Having attended Morningside Community School and Herberg Middle School, Conyers said he graduated from Taconic High School, where he excelled at basketball, and then went to the University of Massachusetts at Boston. He said he got “into some financial difficulties,” and after he returned to Pittsfield, “that is when the trouble started.”
Conyers said he was never part of a gang but became involved with drugs for financial gain. He said that in 2003 he was playing basketball at Massachusetts College of Liberal Arts and had an opportunity to play basketball in Europe when he was arrested with cocaine and a firearm.
Before his arrest, Conyers said he was focused on his basketball career, which was going well, but afterward he saw that in order to pursue becoming a firefighter he would have to prove himself in the workplace and in his personal life.

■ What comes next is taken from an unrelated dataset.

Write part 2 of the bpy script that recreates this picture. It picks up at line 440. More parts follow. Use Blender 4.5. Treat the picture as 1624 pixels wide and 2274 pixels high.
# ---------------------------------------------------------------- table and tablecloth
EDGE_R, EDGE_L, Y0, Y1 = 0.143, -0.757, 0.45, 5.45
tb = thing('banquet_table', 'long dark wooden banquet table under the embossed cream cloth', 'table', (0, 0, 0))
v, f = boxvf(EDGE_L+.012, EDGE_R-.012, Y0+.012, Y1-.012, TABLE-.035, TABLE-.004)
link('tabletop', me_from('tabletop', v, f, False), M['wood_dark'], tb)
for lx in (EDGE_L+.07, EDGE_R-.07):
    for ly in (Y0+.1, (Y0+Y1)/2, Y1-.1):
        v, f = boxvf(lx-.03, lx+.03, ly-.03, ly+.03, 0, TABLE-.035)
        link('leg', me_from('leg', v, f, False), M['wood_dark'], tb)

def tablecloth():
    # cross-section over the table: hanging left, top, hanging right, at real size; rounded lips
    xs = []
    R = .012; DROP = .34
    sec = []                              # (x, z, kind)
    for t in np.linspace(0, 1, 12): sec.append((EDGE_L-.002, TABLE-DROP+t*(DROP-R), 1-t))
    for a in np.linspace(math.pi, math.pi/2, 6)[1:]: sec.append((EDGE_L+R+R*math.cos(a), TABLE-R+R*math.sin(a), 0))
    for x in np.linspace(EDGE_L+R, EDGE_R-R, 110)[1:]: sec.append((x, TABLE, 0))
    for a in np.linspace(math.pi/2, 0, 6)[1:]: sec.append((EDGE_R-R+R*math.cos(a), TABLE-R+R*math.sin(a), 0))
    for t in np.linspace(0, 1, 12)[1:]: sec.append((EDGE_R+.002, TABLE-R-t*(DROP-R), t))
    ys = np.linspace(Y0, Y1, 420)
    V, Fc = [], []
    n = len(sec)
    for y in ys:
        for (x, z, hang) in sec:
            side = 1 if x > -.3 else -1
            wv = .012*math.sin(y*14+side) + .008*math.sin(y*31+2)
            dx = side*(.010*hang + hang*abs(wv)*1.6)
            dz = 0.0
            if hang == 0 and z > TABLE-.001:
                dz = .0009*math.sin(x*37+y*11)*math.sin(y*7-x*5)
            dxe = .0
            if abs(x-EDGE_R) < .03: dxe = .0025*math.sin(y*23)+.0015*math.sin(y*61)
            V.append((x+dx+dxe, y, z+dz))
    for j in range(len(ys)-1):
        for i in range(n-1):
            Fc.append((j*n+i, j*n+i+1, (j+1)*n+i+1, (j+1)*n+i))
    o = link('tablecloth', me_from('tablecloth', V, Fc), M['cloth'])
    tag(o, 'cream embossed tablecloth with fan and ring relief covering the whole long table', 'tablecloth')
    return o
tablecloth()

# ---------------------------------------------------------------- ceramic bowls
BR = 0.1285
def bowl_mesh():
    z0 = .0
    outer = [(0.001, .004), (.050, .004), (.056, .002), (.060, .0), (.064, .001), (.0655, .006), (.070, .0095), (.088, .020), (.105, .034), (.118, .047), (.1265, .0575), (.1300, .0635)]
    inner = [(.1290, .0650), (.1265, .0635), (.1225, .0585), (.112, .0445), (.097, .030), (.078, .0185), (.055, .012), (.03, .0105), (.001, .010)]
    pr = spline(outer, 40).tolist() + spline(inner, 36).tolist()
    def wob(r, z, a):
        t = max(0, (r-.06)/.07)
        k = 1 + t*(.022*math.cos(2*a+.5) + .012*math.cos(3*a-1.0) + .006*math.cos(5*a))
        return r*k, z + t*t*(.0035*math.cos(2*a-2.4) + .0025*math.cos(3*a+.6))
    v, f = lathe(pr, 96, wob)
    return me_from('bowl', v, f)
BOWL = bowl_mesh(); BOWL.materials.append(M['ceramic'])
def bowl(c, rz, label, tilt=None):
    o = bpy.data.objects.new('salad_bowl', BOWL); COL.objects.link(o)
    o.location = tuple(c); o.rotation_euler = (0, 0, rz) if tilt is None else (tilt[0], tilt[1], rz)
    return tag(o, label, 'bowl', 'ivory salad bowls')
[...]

Supporters of Conyers are expected to attend the City Council meeting on Sept. 13 to speak on his behalf. The council will vote on the appointment, but Tyer noted that it will be a formality as the mayor has the authority to make such appointments.
Ultimately, she said, it is the Civil Service process that governs the selection process. For instance, she said, a candidate at the top of the testing list could appeal the decision to the Civil Service Commission if not chosen.
Tyer said she has briefed each councilor on the reasons for her decision.